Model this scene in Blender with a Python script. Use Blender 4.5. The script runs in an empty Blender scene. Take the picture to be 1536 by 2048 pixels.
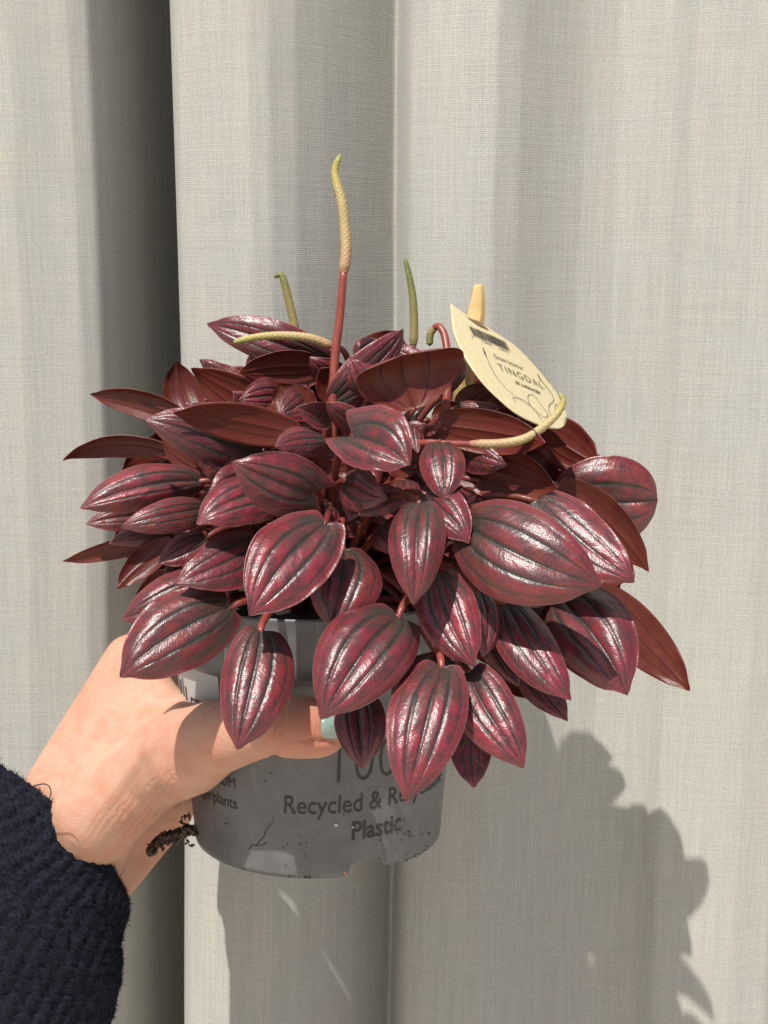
import bpy, bmesh, math, random
import numpy as np
from mathutils import Vector, Matrix, noise
R = math.radians
random.seed(7); rng = np.random.RandomState(7)
S = bpy.context.scene
COL = S.collection

# ------------------------------------------------------------------ camera, sky, sun, exposure
F = 2970.0                     # focal length in pixels of the 1536 wide photograph
PITCH = R(10)
cd = bpy.data.cameras.new('camera'); cam = bpy.data.objects.new('camera', cd); COL.objects.link(cam)
cam.location = (0, 0, 0); cam.rotation_euler = (R(90) - PITCH, 0, 0)
cd.sensor_fit = 'HORIZONTAL'; cd.sensor_width = 36; cd.lens = 36 * F / 1536
cd.clip_start = 0.01; cd.clip_end = 200
S.camera = cam
SUN_EL, SUN_AZ = R(60), R(25.5)      # azimuth: towards the left of straight behind the camera
Ldir = Vector((-math.sin(SUN_AZ) * math.cos(SUN_EL), -math.cos(SUN_AZ) * math.cos(SUN_EL), math.sin(SUN_EL)))
w = bpy.data.worlds.new('World'); S.world = w; w.use_nodes = True
wn = w.node_tree
sky = wn.nodes.new('ShaderNodeTexSky'); sky.sky_type = 'NISHITA'; sky.sun_disc = False
sky.sun_elevation = SUN_EL; sky.sun_rotation = math.atan2(Ldir.x, Ldir.y)
sky.air_density = 1.0; sky.dust_density = 2.5; sky.ozone_density = 0.6
wn.links.new(sky.outputs[0], wn.nodes['Background'].inputs[0]); wn.nodes['Background'].inputs[1].default_value = 0.085
sl = bpy.data.lights.new('sun', 'SUN'); sl.energy = 5.0; sl.angle = R(0.6); sl.color = (1.0, 0.95, 0.88)
so = bpy.data.objects.new('sun', sl); COL.objects.link(so); so.rotation_euler = (-Ldir).to_track_quat('-Z', 'Y').to_euler()
so.location = Ldir * 5
S.view_settings.view_transform = 'Standard'; S.view_settings.look = 'None'
S.view_settings.exposure = 0.24; S.view_settings.gamma = 1.0

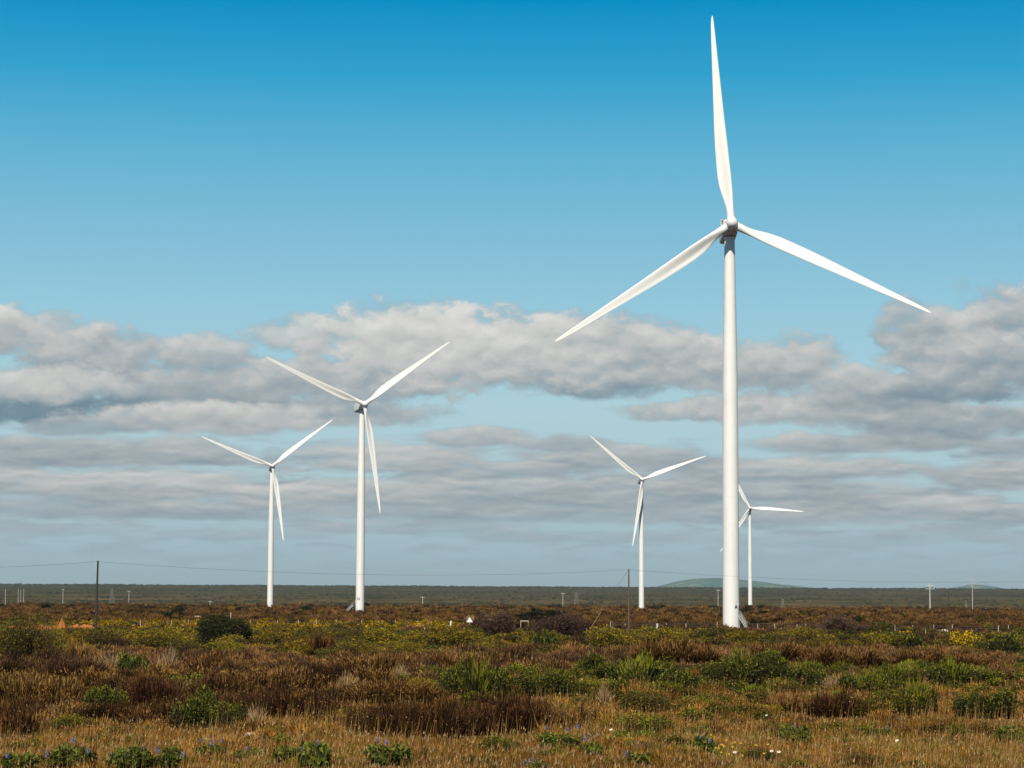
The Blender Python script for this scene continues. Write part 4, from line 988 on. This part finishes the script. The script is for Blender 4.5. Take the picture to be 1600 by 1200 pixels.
def grass():
    N = 330000
    u = RNG.uniform(1 / 105, 1 / 33, N); D = 1 / u; x = RNG.uniform(-0.30, 0.30, N) * D
    z = H(x, D); k = F_PX / D; px = 800 + x * k; py = 922 + (CAM_Z - z) * k
    n = wav(x, D, 6, 51) + wav(x, D, 2.2, 52) * 0.6
    g = (wav(x, D, 9, 53) + wav(x, D, 3, 54) * 0.5 + np.clip((px - 900) / 1400, -0.1, 0.35) + RNG.normal(0, 0.25, N)) > 0.32
    h = RNG.uniform(0.08, 0.30, N) * (1 + 0.35 * n) * np.where(g, 0.8, 1.0)
    keep = np.ones(N, bool)
    for (ox, oy, ow) in OCC:
        if oy < 110: keep &= ~((np.abs(x - ox) < ow * 0.95) & (D - oy < ow * 0.6) & (D - oy > -ow * 0.8 - oy * 0.035))
    for (ox, oy, ow) in CLEAR:
        keep &= ~((np.abs(x - ox) < ow * 0.85) & (D - oy < ow) & (D - oy > -ow * 0.6 - oy * 0.07))
    h = np.where(keep, h, h * 0.22)
    wd = np.maximum(0.0065, D / 2245 * 0.42) * RNG.uniform(0.6, 1.3, N)
    a = RNG.uniform(0, 6.283, N); ln = RNG.normal(0, 0.28, (N, 2)) + np.array([0.12, 0.0])
    base = np.stack([x, D, z - 0.02], 1); tip = base + np.stack([ln[:, 0] * h, ln[:, 1] * h, h], 1)
    side = np.stack([np.cos(a), np.sin(a) * 0.5, np.zeros(N)], 1) * wd[:, None]
    T = np.stack([base - side, base + side, tip], 1)
    C = pick(DRY, N); C[g] = pick(GRGRASS, int(g.sum()))
    C *= np.clip(1 + 0.4 * wav(x, D, 14, 55) + 0.45 * wav(x, D, 2.6, 56), 0.3, 1.8)[:, None]
    m = RNG.uniform(size=N) < 0.10                     # seed heads
    tp = tip[m]; s2 = wd[m][:, None] * 1.5; sd_ = np.stack([np.cos(a[m]), np.sin(a[m]), np.zeros(m.sum())], 1) * s2
    T2 = np.stack([tp - sd_, tp + sd_, tp + np.stack([ln[m, 0] * 0.06, ln[m, 1] * 0.06, np.full(m.sum(), 0.07)], 1)], 1)
    T = np.concatenate([T, T2]); C = np.concatenate([C, pick([(0.38, 0.24, 0.10), (0.46, 0.32, 0.16), (0.30, 0.17, 0.06)], int(m.sum()))])
    M = 15000; u = RNG.uniform(1 / 110, 1 / 34, M); D = 1 / u; x = RNG.uniform(-0.30, 0.30, M) * D
    ok = (wav(x, D, 7, 71) + wav(x, D, 25, 72) + RNG.normal(0, 0.5, M)) > 0.1; x, D = x[ok], D[ok]; M = len(x); z = H(x, D)
    for (ox, oy, ow) in CLEAR:
        kk = ~((np.abs(x - ox) < ow * 0.85) & (D - oy < ow) & (D - oy > -ow * 0.6 - oy * 0.07)); x, D, z = x[kk], D[kk], z[kk]
    M = len(x); h = RNG.uniform(0.35, 0.75, M); wd = np.maximum(0.004, D / 2245 * 0.26); lx = RNG.normal(0.08, 0.12, M) * h
    base = np.stack([x, D, z], 1); tip = base + np.stack([lx, RNG.normal(0, 0.1, M) * h, h], 1); sd_ = np.zeros((M, 3)); sd_[:, 0] = wd
    tall = [(0.34, 0.18, 0.055), (0.24, 0.115, 0.03), (0.44, 0.27, 0.10), (0.16, 0.12, 0.02)]
    T = np.concatenate([T, np.stack([base - sd_, base + sd_, tip], 1), tri_at(tip, wd * 4.0, None, 1.8)]); cc = pick(tall, M); C = np.concatenate([C, cc, cc * 1.15])
    tag(link('dry_grass', fast_mesh('dry_grass', T, C, STEM)), 'ochre dry grass covering the foreground', 'grass', None, 'stuff')
grass()


# ------------------------------------------------------------------ haze
def haze():
    mb = MB(); z0, z1 = -75.0, 150.0
    mb.box((0, 0, (z0 + z1) / 2), (41000, 41000, z1 - z0))
    m = bpy.data.materials.new('haze'); m.use_nodes = True; t = NT(m.node_tree)
    v = t.n('ShaderNodeVolumePrincipled', ins={'Color': (0.74, 0.82, 0.86, 1), 'Density': 2.2e-5, 'Anisotropy': 0.0})
    t.n('ShaderNodeOutputMaterial', ins={'Volume': v})
    tag(mb.build('haze', m), 'pale blue air softening the far slope and hills', None, None, 'stuff')
haze()
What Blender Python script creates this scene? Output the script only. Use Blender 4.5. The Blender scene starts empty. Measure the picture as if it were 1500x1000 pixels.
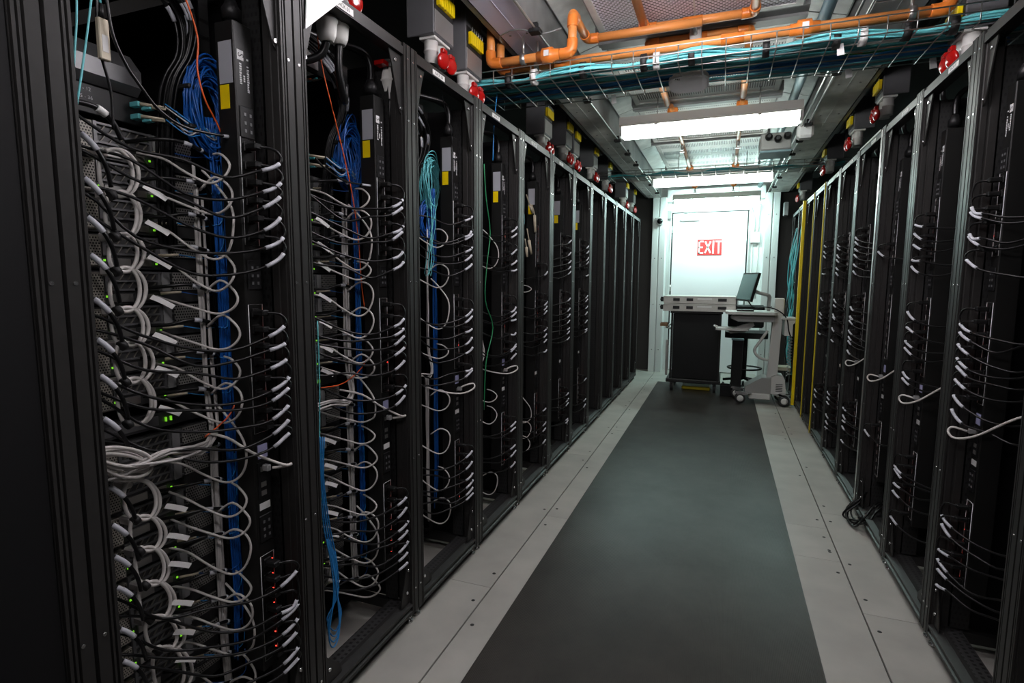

━━━━

**Work required:** Select the lines in this material that hold the word "from", leaving none out.

**Solution to this exercise:**
from mathutils import Vector, Matrix, noise
The Blender Python script for this scene continues. Write part 4, from line 988 on. This part finishes the script. The script is for Blender 4.5. Take the picture to be 1600 by 1200 pixels.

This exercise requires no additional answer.